Implementation of a single femtosecond optical frequency comb for rovibrational cooling
W. Shi, S. Malinovskaya

TL;DR
This paper demonstrates that a single femtosecond optical frequency comb, with or without phase modulation, can efficiently induce two-photon transitions to produce ultracold molecules, enabling rovibrational cooling.
Contribution
It introduces a novel method using a single femtosecond optical frequency comb with phase modulation for molecular cooling and state transfer.
Findings
Phase modulation enhances population transfer efficiency.
Both modulated and unmodulated combs achieve complete population transfer.

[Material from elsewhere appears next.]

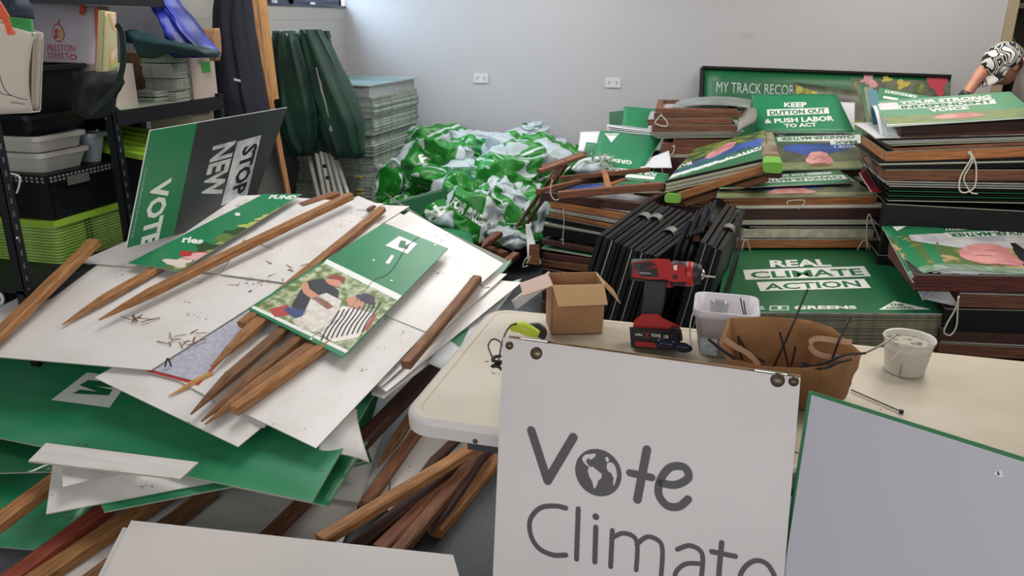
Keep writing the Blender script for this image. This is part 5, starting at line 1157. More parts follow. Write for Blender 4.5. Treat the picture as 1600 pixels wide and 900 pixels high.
for px, py in ((165, 185), (152, 203)):
    c = PX(px, py, XS+.004); MB().lathe([(0, 0), (.005, 0), (.004, .003), (0, .003)], c, 8, M=Matrix.Rotation(pi/2, 3, 'Y')).build('rivet', STEEL, sh_)
c = PX(27, 372, XS+.004); MB().lathe([(0, 0), (.006, 0), (.004, .003), (0, .003)], c, 8, M=Matrix.Rotation(pi/2, 3, 'Y')).build('rivet', STEEL, sh_)
bp_ = MB().box((-3.055, 2.3, 1.22), (-3.045, 4.0, 1.66)).build('grey_board', mat('dim_grey_panel', '57585f', .6)); tag(bp_, 'grey panel standing against the wall at the back of the shelving', 'board')
tag(MB().box((-3.05, 2.3, .15), (-3.04, 3.7, 1.19)).build('shelf_shade_panel', mat('shelf_shade_panel', '14161b', .8)), 'added dark panel standing in for the shade behind the lower shelves', 'board')  # near-black sheet, paints the shade deep inside the lower shelves
# tubs and crates column
x1_, y0_ = -2.64, 2.60
zc = [PY(85, y, y0_).z for y in (418, 345, 275, 217, 188, 100)]
LIME = mat('lime_plastic', '8fb83a', .4, objvar=.08); LIMED = mat('lime_plastic_side', '9dc069', .45, var='87ad4a', vscale=12, objvar=.1)
nl = 14; hh = (zc[1]-.03-zc[0])/nl
cb = tag(MB().box((x1_-.41, y0_, .132), (x1_, y0_+.54, zc[0]-.004)).build('black_case', BLACKP), 'black case under the lime crates on the bottom shelf', 'crate')
for i in range(nl):
    z0 = zc[0]+hh*i; mb = MB(); top = i == nl-1
    g = empty('folded_crate', (x1_-.25, y0_+.18, z0), 'lime green nested crate, %s in its pile on the left' % (['lowest', 'second', 'third', 'fourth', 'fifth', 'sixth', 'seventh', 'eighth', 'ninth', 'tenth', 'eleventh', 'twelfth', 'thirteenth', 'topmost'][i]), 'crate', 'lime crates nested in a pile')
    pts = rrect(x1_-.41, x1_, y0_, y0_+.54, .03, 4); pt2 = rrect(x1_-.41+.006, x1_-.006, y0_+.006, y0_+.534, .03, 4); k_ = len(pts)
    for (pp2, z_) in ((pt2, z0), (pts, z0+hh*.35), (pts, z0+hh*.93), (pt2, z0+hh*.95)): mb.v += [Vector((a, b, z_)) for a, b in pp2]
    for r_ in range(3):
        for k in range(k_): mb.f.append([r_*k_+k, r_*k_+(k+1) % k_, (r_+1)*k_+(k+1) % k_, (r_+1)*k_+k]); mb.m.append(0)
    mb.f.append(list(range(k_))[::-1]); mb.f.append([3*k_+k for k in range(k_)]); mb.m += [0, 0]
    mb.build('rim', LIMED, g)
    for q in range(2): MB().box((x1_-.001, y0_+.16+.0*q, z0+hh*.4), (x1_+.002, y0_+.175, z0+hh*.75)).build('slot', BLACKP, g) if q == 0 else MB().box((x1_-.001, y0_+.182, z0+hh*.4), (x1_+.002, y0_+.197, z0+hh*.75)).build('slot', BLACKP, g)
lid = MB().box((x1_-.42, y0_-.01, zc[1]-.028), (x1_+.01, y0_+.55, zc[1]-.003)).build('crate_lid', LIME); tag(lid, 'bright lime crate lid on top of the nested crates', 'lid')
bc = empty('folding_crate', (x1_-.25, y0_+.18, zc[1]), 'black folding crate with a perforated rim on the lime lid', 'crate')
MB().box((x1_-.41, y0_+.004, zc[1]), (x1_-.004, y0_+.536, zc[2]-.035)).build('side_wall', BLACKP, bc)
mb = MB()
for a, b in (((x1_-.42, y0_-.006, zc[2]-.04), (x1_+.006, y0_+.546, zc[2]-.001)),): mb.box(a, b)
mb.build('rim', BLACKP, bc)
hb = MB(); HOLE = mat('rim_hole_light', '8a8c92', .7)
for r_ in range(2):
    for k in range(23): hb.box((x1_+.0055, y0_+.012+k*.022, zc[2]-.032+r_*.014), (x1_+.0072, y0_+.024+k*.022, zc[2]-.024+r_*.014))
    for k in range(12): hb.box((x1_-.02-k*.026, y0_-.0072, zc[2]-.032+r_*.014), (x1_-.008-k*.026, y0_-.0055, zc[2]-.024+r_*.014))
tag(hb.build('rim_hole', HOLE, bc), kind='stuff')
for y_ in (y0_+.03, y0_+.51): MB().box((x1_-.005, y_-.01, zc[1]+.004), (x1_+.004, y_+.01, zc[2]-.04)).build('corner_rib', BLACKP, bc)
MB().box((x1_+.004, y0_+.10, zc[2]-.060), (x1_+.010, y0_+.22, zc[2]-.022)).build('grey_clip', mat('grey_clip', '64645f', .6), bc)
sc = rope('paper_scrap', [PY(16, 271, 2.55), PY(30, 276, 2.55), PY(30, 290, 2.55), PY(26, 302, 2.55)], .004, INKW); tag(sc, 'scrap of white paper and thread hanging on the black crate corner', 'scrap')
CLR = mat('cloudy_plastic', 'b7b7ae', .35, trans=.15, var='c4c4bd', vscale=3)
for i, (za, zb, lab, m_, xo, tp_) in enumerate(((zc[2]+.001, zc[2]+(zc[3]-zc[2])*.55, 'milky white tub on the black folding crate', CLR, .0, .02), (zc[2]+(zc[3]-zc[2])*.55+.002, zc[3], 'upper milky white tub nested on the lower one', CLR, -.005, .012))):
    o = tub(MB(), x1_-.40+xo, x1_-.02+xo, y0_+.01, y0_+.27, za, zb, tp_).build('storage_tub', m_); tag(o, lab, 'tub')
o = tub(MB(), x1_-.36, x1_-.01, y0_+.29, y0_+.38, zc[2]+.001, zc[3]-.02, .02).build('storage_tub', mat('clear_bluish_plastic', 'a9b8be', .25, trans=.3)); tag(o, 'bluish clear tub peeping out behind the milky tubs', 'tub')
o = tub(MB(), x1_-.40, x1_-.04, y0_, y0_+.34, zc[3]+.002, zc[4]+.012, .02).build('storage_tub', BLACKP); tag(o, 'lower black tub standing on the milky tubs', 'tub')
o = tub(MB(), x1_-.38, x1_-.03, y0_-.01, y0_+.34, zc[4]+.014, zc[5]-.015, .035).build('storage_tub', BLACKP); tag(o, 'tall black tub with a turned rim, top of the column', 'tub')
# lower shelf at right of the post: black crate and lime lid
c0 = PX(200, 262, -2.47)
o = MB().box((-2.98, 3.0, .62), (-2.47, 3.45, PX(190, 262, -2.47).z)).build('black_case', BLACKP); tag(o, 'black case under the ribbed lime lid on the middle shelf', 'crate')
zl = PX(190, 262, -2.47).z
ll = empty('ribbed_lid', (-2.72, 3.2, zl), 'lime green ribbed lid tilted on the middle shelf beside the charcoal placard', 'lid')
MB().hexa([(-2.98, 3.0, zl+.06), (-2.46, 3.0, zl+.0), (-2.46, 3.5, zl+.0), (-2.98, 3.5, zl+.06), (-2.98, 3.0, zl+.085), (-2.46, 3.0, zl+.025), (-2.46, 3.5, zl+.025), (-2.98, 3.5, zl+.085)]).build('lid_plate', LIME, ll)
for k in range(5):
    y_ = 3.05+k*.09; MB().hexa([(-2.94, y_, zl+.07), (-2.50, y_, zl+.02), (-2.50, y_+.03, zl+.02), (-2.94, y_+.03, zl+.07), (-2.94, y_, zl+.095), (-2.50, y_, zl+.04), (-2.50, y_+.03, zl+.04), (-2.94, y_+.03, zl+.095)]).build('rib', LIME, ll)
tag(MB().box((-3.0, 2.95, .15), (-2.5, 3.55, .5)).build('black_case', BLACKP), 'added black case filling the dark void of the bottom shelf', 'crate')  # made-up case, its black stands in for the shelf's deep shade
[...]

The method enables controlled rovibrational cooling of molecules.
Abstract
We show that a single femtosecond optical frequency comb may be used to induce two-photon transitions between molecular vibrational levels to form ultracold molecules, e.g., KRb. The phase across an individual pulse in the pulse train is sinusoidally modulated with a carefully chosen modulation amplitude and frequency. Piecewise adiabatic population transfer is fulfilled to the final state by each pulse in the applied pulse train providing a controlled population accumulation in the final state. Detuning the pulse train carrier and modulation frequency from one-photon resonances changes the time scale of molecular dynamics but leads to the same complete population transfer to the ultracold state. A standard optical frequency comb with no modulation is shown to induce similar dynamics leading to rovibrational cooling.